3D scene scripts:
---------------

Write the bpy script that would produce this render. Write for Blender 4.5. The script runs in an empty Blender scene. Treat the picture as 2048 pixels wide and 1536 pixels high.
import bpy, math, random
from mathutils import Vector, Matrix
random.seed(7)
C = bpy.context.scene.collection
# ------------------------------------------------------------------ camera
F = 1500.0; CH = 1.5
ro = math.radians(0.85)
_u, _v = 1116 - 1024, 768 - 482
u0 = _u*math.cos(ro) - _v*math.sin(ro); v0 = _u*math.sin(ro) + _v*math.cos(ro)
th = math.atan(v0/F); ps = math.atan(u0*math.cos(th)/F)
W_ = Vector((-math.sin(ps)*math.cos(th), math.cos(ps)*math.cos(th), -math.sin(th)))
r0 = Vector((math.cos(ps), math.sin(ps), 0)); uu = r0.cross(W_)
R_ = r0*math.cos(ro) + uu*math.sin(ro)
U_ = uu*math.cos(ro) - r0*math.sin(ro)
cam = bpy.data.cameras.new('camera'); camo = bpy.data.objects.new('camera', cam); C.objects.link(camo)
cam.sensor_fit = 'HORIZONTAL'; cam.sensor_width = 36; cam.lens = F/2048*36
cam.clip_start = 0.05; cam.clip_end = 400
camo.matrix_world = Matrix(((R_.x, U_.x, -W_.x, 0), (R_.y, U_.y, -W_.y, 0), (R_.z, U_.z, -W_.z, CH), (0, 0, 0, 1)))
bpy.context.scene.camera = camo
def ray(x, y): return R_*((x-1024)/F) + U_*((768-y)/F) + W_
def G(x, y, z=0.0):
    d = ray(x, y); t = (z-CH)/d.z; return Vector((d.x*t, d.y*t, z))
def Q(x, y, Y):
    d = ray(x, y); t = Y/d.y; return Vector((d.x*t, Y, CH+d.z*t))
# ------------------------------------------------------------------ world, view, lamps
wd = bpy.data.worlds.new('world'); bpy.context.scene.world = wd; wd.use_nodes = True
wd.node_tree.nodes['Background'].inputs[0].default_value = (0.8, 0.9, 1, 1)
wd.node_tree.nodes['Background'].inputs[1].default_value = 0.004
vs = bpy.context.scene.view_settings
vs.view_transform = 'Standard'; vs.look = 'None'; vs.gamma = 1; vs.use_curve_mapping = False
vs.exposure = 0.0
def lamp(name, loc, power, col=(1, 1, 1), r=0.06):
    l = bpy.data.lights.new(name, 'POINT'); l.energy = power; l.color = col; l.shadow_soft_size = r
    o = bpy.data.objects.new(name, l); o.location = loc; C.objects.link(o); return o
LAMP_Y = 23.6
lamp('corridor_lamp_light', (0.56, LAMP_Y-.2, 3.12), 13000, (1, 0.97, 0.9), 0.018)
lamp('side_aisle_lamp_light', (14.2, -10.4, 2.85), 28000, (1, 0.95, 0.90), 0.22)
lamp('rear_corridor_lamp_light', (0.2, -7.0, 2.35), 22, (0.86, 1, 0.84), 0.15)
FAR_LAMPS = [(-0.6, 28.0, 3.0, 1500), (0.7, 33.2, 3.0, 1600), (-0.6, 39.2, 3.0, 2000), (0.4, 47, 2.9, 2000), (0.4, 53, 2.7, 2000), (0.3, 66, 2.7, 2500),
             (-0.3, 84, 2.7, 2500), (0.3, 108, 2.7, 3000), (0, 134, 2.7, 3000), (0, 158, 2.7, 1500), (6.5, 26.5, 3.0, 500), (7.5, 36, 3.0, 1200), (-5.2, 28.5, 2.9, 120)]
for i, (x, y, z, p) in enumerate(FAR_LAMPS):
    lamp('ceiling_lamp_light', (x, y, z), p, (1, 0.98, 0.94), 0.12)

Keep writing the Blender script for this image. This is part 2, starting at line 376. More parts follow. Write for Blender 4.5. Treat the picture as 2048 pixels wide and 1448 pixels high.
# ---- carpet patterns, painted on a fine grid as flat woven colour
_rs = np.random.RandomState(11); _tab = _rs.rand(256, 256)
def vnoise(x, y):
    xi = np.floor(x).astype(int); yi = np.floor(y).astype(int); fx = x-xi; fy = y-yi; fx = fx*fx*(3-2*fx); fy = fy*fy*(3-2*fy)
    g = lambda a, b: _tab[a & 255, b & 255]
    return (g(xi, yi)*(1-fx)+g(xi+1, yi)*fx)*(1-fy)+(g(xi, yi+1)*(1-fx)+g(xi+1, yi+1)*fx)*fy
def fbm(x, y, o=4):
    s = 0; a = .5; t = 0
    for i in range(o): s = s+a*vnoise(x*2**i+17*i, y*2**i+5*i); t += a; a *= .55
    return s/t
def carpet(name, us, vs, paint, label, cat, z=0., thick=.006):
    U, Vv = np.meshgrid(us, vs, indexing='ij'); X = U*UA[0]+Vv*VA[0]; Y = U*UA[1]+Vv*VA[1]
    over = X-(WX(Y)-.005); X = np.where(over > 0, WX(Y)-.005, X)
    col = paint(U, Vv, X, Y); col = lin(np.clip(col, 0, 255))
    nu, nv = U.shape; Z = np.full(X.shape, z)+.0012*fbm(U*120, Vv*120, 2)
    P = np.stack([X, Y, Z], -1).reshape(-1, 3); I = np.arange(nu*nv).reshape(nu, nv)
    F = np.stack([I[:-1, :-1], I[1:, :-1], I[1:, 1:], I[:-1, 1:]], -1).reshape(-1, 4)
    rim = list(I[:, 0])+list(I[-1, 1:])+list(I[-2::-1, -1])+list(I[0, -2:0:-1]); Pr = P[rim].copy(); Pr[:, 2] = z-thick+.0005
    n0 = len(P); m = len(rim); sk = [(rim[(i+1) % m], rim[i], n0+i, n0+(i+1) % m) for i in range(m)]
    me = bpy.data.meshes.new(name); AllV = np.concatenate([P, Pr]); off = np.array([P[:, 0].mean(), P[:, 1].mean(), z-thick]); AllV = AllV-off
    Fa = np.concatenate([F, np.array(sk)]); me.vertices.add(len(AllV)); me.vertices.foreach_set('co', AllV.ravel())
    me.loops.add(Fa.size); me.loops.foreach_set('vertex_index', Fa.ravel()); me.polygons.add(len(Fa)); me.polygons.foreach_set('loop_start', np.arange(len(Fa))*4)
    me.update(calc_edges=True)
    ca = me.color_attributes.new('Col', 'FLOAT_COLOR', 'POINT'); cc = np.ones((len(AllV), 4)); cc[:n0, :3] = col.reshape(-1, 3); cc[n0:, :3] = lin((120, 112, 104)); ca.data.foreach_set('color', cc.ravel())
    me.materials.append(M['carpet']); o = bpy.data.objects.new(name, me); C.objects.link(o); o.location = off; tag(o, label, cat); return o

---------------

▸ **What is asked**
Copy out the full material exactly as it appears.

▸ **Response**
Write the bpy script that would produce this render. Write for Blender 4.5. The script runs in an empty Blender scene. Treat the picture as 2048 pixels wide and 1536 pixels high.
import bpy, math, random
from mathutils import Vector, Matrix
random.seed(7)
C = bpy.context.scene.collection
# ------------------------------------------------------------------ camera
F = 1500.0; CH = 1.5
ro = math.radians(0.85)
_u, _v = 1116 - 1024, 768 - 482
u0 = _u*math.cos(ro) - _v*math.sin(ro); v0 = _u*math.sin(ro) + _v*math.cos(ro)
th = math.atan(v0/F); ps = math.atan(u0*math.cos(th)/F)
W_ = Vector((-math.sin(ps)*math.cos(th), math.cos(ps)*math.cos(th), -math.sin(th)))
r0 = Vector((math.cos(ps), math.sin(ps), 0)); uu = r0.cross(W_)
R_ = r0*math.cos(ro) + uu*math.sin(ro)
U_ = uu*math.cos(ro) - r0*math.sin(ro)
cam = bpy.data.cameras.new('camera'); camo = bpy.data.objects.new('camera', cam); C.objects.link(camo)
cam.sensor_fit = 'HORIZONTAL'; cam.sensor_width = 36; cam.lens = F/2048*36
cam.clip_start = 0.05; cam.clip_end = 400
camo.matrix_world = Matrix(((R_.x, U_.x, -W_.x, 0), (R_.y, U_.y, -W_.y, 0), (R_.z, U_.z, -W_.z, CH), (0, 0, 0, 1)))
bpy.context.scene.camera = camo
def ray(x, y): return R_*((x-1024)/F) + U_*((768-y)/F) + W_
def G(x, y, z=0.0):
    d = ray(x, y); t = (z-CH)/d.z; return Vector((d.x*t, d.y*t, z))
def Q(x, y, Y):
    d = ray(x, y); t = Y/d.y; return Vector((d.x*t, Y, CH+d.z*t))
# ------------------------------------------------------------------ world, view, lamps
wd = bpy.data.worlds.new('world'); bpy.context.scene.world = wd; wd.use_nodes = True
wd.node_tree.nodes['Background'].inputs[0].default_value = (0.8, 0.9, 1, 1)
wd.node_tree.nodes['Background'].inputs[1].default_value = 0.004
vs = bpy.context.scene.view_settings
vs.view_transform = 'Standard'; vs.look = 'None'; vs.gamma = 1; vs.use_curve_mapping = False
vs.exposure = 0.0
def lamp(name, loc, power, col=(1, 1, 1), r=0.06):
    l = bpy.data.lights.new(name, 'POINT'); l.energy = power; l.color = col; l.shadow_soft_size = r
    o = bpy.data.objects.new(name, l); o.location = loc; C.objects.link(o); return o
LAMP_Y = 23.6
lamp('corridor_lamp_light', (0.56, LAMP_Y-.2, 3.12), 13000, (1, 0.97, 0.9), 0.018)
lamp('side_aisle_lamp_light', (14.2, -10.4, 2.85), 28000, (1, 0.95, 0.90), 0.22)
lamp('rear_corridor_lamp_light', (0.2, -7.0, 2.35), 22, (0.86, 1, 0.84), 0.15)
FAR_LAMPS = [(-0.6, 28.0, 3.0, 1500), (0.7, 33.2, 3.0, 1600), (-0.6, 39.2, 3.0, 2000), (0.4, 47, 2.9, 2000), (0.4, 53, 2.7, 2000), (0.3, 66, 2.7, 2500),
             (-0.3, 84, 2.7, 2500), (0.3, 108, 2.7, 3000), (0, 134, 2.7, 3000), (0, 158, 2.7, 1500), (6.5, 26.5, 3.0, 500), (7.5, 36, 3.0, 1200), (-5.2, 28.5, 2.9, 120)]
for i, (x, y, z, p) in enumerate(FAR_LAMPS):
    lamp('ceiling_lamp_light', (x, y, z), p, (1, 0.98, 0.94), 0.12)

Keep writing the Blender script for this image. This is part 2, starting at line 376. More parts follow. Write for Blender 4.5. Treat the picture as 2048 pixels wide and 1448 pixels high.
# ---- carpet patterns, painted on a fine grid as flat woven colour
_rs = np.random.RandomState(11); _tab = _rs.rand(256, 256)
def vnoise(x, y):
    xi = np.floor(x).astype(int); yi = np.floor(y).astype(int); fx = x-xi; fy = y-yi; fx = fx*fx*(3-2*fx); fy = fy*fy*(3-2*fy)
    g = lambda a, b: _tab[a & 255, b & 255]
    return (g(xi, yi)*(1-fx)+g(xi+1, yi)*fx)*(1-fy)+(g(xi, yi+1)*(1-fx)+g(xi+1, yi+1)*fx)*fy
def fbm(x, y, o=4):
    s = 0; a = .5; t = 0
    for i in range(o): s = s+a*vnoise(x*2**i+17*i, y*2**i+5*i); t += a; a *= .55
    return s/t
def carpet(name, us, vs, paint, label, cat, z=0., thick=.006):
    U, Vv = np.meshgrid(us, vs, indexing='ij'); X = U*UA[0]+Vv*VA[0]; Y = U*UA[1]+Vv*VA[1]
    over = X-(WX(Y)-.005); X = np.where(over > 0, WX(Y)-.005, X)
    col = paint(U, Vv, X, Y); col = lin(np.clip(col, 0, 255))
    nu, nv = U.shape; Z = np.full(X.shape, z)+.0012*fbm(U*120, Vv*120, 2)
    P = np.stack([X, Y, Z], -1).reshape(-1, 3); I = np.arange(nu*nv).reshape(nu, nv)
    F = np.stack([I[:-1, :-1], I[1:, :-1], I[1:, 1:], I[:-1, 1:]], -1).reshape(-1, 4)
    rim = list(I[:, 0])+list(I[-1, 1:])+list(I[-2::-1, -1])+list(I[0, -2:0:-1]); Pr = P[rim].copy(); Pr[:, 2] = z-thick+.0005
    n0 = len(P); m = len(rim); sk = [(rim[(i+1) % m], rim[i], n0+i, n0+(i+1) % m) for i in range(m)]
    me = bpy.data.meshes.new(name); AllV = np.concatenate([P, Pr]); off = np.array([P[:, 0].mean(), P[:, 1].mean(), z-thick]); AllV = AllV-off
    Fa = np.concatenate([F, np.array(sk)]); me.vertices.add(len(AllV)); me.vertices.foreach_set('co', AllV.ravel())
    me.loops.add(Fa.size); me.loops.foreach_set('vertex_index', Fa.ravel()); me.polygons.add(len(Fa)); me.polygons.foreach_set('loop_start', np.arange(len(Fa))*4)
    me.update(calc_edges=True)
    ca = me.color_attributes.new('Col', 'FLOAT_COLOR', 'POINT'); cc = np.ones((len(AllV), 4)); cc[:n0, :3] = col.reshape(-1, 3); cc[n0:, :3] = lin((120, 112, 104)); ca.data.foreach_set('color', cc.ravel())
    me.materials.append(M['carpet']); o = bpy.data.objects.new(name, me); C.objects.link(o); o.location = off; tag(o, label, cat); return o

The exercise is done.